Adelino Gomes refere que "não é obrigatório estar o tempo todo" na sessão de escuta coletiva. "As pessoas podem sair. Podem sair para não voltar ou podem sair e depois continuar a ouvir", disse.
Isabel Meira deixa um convite a quem participar no desfile na Avenida da Liberdade, para "continuar a festa e a celebrar a Democracia nas Ruínas do Carmo".
A sessão de escuta coletiva é de entrada livre, tal como o desfile na Avenida da Liberdade, e tem interpretação em língua gestual portuguesa, de modo a que "as pessoas não ouvintes, surdas, possam ter também contacto com estes sons da revolução".
A realização de outras sessões de escuta depende de como esta decorrer.
Caso haja, Adelino Gomes e os curadores gostavam "muito" que uma próxima sessão "contivesse outras quatro horas das quais não se sabe o paradeiro, outras quatro horas de narração".

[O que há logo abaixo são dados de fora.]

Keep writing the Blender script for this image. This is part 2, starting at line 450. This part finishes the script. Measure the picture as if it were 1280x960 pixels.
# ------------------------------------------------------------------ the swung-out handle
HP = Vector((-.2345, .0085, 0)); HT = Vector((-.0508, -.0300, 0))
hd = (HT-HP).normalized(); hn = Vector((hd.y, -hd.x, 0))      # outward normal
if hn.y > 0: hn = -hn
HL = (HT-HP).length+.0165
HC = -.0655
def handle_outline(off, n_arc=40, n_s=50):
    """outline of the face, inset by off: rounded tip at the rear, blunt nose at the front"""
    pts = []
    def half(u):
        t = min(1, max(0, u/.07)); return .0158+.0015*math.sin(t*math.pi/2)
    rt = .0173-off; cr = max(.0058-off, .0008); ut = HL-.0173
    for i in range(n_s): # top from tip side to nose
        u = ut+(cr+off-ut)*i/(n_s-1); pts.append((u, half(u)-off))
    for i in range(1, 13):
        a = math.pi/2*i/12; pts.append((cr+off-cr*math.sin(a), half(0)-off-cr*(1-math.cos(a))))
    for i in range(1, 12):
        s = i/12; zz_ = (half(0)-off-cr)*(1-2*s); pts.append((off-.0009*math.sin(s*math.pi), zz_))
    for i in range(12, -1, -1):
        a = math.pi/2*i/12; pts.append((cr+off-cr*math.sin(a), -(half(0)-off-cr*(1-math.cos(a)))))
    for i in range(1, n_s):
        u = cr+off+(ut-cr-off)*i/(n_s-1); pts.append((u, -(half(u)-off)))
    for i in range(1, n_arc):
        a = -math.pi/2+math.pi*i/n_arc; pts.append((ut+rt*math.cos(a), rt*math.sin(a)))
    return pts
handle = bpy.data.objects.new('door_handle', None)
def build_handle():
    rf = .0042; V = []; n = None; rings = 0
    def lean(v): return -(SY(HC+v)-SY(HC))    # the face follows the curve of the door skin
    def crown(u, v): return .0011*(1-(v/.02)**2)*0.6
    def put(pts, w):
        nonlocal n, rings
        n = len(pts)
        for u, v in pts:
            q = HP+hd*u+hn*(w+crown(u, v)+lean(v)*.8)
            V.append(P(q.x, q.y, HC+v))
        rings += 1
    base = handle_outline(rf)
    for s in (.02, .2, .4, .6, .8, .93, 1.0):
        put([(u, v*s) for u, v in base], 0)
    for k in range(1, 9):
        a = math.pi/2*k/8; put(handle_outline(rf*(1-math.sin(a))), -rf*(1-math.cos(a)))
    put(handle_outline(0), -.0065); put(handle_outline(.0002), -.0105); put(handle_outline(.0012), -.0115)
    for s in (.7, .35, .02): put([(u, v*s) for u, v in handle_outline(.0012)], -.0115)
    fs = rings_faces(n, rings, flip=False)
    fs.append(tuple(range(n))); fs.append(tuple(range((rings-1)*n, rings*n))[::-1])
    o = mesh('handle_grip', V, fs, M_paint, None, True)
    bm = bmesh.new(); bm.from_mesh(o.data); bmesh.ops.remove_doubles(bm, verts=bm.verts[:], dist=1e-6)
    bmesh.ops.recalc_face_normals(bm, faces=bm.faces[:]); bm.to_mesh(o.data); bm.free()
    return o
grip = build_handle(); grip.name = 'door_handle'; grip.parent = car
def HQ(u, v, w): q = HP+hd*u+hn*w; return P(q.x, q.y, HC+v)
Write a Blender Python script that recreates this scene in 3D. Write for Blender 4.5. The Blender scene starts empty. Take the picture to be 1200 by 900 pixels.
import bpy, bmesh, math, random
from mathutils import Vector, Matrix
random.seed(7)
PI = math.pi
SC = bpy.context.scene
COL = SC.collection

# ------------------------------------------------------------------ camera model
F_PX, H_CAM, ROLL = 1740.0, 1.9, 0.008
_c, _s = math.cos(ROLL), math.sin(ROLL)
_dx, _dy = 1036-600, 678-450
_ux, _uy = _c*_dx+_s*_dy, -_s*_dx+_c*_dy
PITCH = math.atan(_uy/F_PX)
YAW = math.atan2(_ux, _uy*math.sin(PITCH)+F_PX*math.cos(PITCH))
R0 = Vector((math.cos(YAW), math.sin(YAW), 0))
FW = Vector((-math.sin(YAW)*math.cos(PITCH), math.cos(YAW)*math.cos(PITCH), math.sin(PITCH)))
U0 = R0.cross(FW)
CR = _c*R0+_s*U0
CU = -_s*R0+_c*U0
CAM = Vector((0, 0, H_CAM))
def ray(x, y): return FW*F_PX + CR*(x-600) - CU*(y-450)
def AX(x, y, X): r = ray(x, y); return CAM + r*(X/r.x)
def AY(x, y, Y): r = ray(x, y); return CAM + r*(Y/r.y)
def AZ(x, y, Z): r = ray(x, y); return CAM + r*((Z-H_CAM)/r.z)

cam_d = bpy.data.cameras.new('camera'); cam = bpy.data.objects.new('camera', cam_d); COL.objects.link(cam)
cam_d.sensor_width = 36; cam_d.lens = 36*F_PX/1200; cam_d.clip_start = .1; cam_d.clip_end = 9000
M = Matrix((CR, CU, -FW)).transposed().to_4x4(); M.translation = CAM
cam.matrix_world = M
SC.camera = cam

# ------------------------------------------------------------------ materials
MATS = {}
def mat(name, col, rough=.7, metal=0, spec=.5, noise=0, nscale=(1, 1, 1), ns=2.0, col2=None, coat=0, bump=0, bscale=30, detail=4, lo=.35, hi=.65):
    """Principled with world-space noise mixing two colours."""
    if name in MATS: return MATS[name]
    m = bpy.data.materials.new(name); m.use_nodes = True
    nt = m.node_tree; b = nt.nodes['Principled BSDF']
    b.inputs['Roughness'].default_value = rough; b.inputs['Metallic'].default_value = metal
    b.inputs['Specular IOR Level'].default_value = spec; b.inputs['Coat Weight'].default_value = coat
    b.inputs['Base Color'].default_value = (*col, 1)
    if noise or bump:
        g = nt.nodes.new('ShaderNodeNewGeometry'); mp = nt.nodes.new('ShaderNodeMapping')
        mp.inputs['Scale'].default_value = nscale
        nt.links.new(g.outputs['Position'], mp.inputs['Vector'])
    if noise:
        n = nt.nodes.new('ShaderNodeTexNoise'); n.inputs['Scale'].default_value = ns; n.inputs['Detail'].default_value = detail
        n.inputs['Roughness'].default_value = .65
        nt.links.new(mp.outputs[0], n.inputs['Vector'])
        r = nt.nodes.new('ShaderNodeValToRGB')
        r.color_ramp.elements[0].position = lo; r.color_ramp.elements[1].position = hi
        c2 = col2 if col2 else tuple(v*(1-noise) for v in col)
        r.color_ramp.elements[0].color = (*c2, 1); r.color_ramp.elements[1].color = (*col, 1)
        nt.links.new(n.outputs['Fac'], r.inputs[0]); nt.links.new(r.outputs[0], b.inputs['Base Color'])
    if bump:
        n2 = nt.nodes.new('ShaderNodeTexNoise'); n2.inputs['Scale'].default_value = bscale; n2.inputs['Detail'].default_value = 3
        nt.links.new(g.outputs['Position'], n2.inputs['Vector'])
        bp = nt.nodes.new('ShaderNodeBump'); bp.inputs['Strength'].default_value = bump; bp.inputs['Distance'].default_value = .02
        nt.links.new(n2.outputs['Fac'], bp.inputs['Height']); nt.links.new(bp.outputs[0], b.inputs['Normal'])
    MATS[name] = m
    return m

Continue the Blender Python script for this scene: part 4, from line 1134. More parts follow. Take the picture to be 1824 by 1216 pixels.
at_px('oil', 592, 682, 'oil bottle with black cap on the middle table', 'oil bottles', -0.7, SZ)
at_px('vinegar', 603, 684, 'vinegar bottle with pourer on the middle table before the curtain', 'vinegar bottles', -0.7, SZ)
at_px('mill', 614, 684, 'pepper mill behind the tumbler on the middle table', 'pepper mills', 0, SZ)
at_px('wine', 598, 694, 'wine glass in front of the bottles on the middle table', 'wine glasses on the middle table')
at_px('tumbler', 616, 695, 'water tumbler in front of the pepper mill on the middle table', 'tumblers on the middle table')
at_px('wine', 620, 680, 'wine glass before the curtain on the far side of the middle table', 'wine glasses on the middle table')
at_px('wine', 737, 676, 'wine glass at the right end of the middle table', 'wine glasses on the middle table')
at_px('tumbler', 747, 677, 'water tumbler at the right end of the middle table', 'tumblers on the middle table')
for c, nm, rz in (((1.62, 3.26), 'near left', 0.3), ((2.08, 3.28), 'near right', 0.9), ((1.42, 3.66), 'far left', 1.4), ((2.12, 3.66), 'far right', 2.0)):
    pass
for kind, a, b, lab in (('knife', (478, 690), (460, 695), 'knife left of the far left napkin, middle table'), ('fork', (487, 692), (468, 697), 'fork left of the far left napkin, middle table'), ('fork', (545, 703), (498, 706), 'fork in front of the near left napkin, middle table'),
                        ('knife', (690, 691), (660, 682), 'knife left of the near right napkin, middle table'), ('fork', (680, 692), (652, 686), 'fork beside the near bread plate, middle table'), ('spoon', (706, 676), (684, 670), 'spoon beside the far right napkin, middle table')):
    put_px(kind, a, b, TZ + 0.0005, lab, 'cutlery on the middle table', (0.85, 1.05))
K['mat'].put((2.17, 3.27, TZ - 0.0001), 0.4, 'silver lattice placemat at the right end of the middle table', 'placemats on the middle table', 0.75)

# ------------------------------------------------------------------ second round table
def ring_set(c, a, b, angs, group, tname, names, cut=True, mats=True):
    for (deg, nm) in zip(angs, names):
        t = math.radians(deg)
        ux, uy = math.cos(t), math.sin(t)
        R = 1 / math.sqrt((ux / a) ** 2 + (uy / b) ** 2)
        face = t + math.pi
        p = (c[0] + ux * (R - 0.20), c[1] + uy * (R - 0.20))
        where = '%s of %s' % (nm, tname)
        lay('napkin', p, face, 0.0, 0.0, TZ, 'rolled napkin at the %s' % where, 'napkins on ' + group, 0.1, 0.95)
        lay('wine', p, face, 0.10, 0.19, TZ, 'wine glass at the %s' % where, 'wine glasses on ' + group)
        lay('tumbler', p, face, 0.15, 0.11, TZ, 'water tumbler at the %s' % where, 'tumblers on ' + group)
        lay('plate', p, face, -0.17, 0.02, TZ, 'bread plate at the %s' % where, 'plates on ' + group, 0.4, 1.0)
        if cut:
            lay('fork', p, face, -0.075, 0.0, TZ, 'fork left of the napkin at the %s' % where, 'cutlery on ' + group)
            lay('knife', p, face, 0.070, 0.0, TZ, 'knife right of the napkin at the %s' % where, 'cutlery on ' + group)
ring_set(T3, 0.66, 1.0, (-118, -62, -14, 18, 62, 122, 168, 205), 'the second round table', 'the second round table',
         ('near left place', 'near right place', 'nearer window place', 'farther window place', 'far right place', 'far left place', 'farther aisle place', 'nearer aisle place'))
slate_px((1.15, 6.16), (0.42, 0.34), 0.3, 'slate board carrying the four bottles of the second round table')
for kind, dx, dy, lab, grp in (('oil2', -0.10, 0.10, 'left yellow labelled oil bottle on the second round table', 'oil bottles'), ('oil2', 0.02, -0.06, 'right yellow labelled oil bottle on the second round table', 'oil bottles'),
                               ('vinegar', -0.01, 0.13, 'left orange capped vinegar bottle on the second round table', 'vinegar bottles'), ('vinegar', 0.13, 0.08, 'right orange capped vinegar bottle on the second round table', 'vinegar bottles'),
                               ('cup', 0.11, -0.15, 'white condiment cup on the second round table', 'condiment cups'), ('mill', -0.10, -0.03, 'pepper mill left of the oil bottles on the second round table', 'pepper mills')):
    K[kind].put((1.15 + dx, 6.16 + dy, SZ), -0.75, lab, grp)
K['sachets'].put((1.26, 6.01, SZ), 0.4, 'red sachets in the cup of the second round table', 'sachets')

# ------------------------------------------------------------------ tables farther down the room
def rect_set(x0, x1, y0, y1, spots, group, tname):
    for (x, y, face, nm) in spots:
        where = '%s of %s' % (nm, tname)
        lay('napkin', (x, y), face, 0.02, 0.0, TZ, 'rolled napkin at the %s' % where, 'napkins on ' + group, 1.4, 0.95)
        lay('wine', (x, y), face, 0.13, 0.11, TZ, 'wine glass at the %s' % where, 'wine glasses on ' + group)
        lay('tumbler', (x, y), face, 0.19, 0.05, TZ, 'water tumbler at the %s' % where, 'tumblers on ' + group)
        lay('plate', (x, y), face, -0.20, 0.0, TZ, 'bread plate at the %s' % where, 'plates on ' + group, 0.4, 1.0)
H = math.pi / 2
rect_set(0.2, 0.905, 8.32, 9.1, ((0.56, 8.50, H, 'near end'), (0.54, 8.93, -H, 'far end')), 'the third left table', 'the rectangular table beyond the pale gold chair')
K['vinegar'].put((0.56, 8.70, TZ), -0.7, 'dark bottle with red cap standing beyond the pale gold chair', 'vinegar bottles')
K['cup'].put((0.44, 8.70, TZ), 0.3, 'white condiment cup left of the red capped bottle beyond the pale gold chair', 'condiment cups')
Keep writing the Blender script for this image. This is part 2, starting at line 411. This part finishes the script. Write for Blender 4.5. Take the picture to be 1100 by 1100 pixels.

"É extraordinário se conseguirmos arranjar as cerca de oito horas. O bruto, o original", a partir do qual foi montada, por Pedro Laranjeira, a reportagem que será hoje divulgada pela primeira vez, desde a emissão original há 51 anos.
As bobines da reportagem serão entregues à Comissão Comemorativa 50 anos 25 de Abril, numa cerimónia a realizar em data a anunciar, para serem depois depositadas no Arquivo Nacional do Som, que está em processo de instalação em Mafra.
"Para preservar a história viva, narrada, precisamos de preservar as bonines e de as ter num ambiente em que [a reportagem] possa ser útil aos portugueses em geral, mas também para ser utilizada, discutida, analisada pelos que querem continuar a contar o 25 de Abril", afirmou Adelino Gomes.
Uma versão de 80 minutos da reportagem que será hoje escutada nas Ruínas do Carmo foi editada originalmente em vinil, "O Dia 25 De Abril (Diário Da Revolução 1974)", em 1974, e teve uma reedição em CD na década de 1990.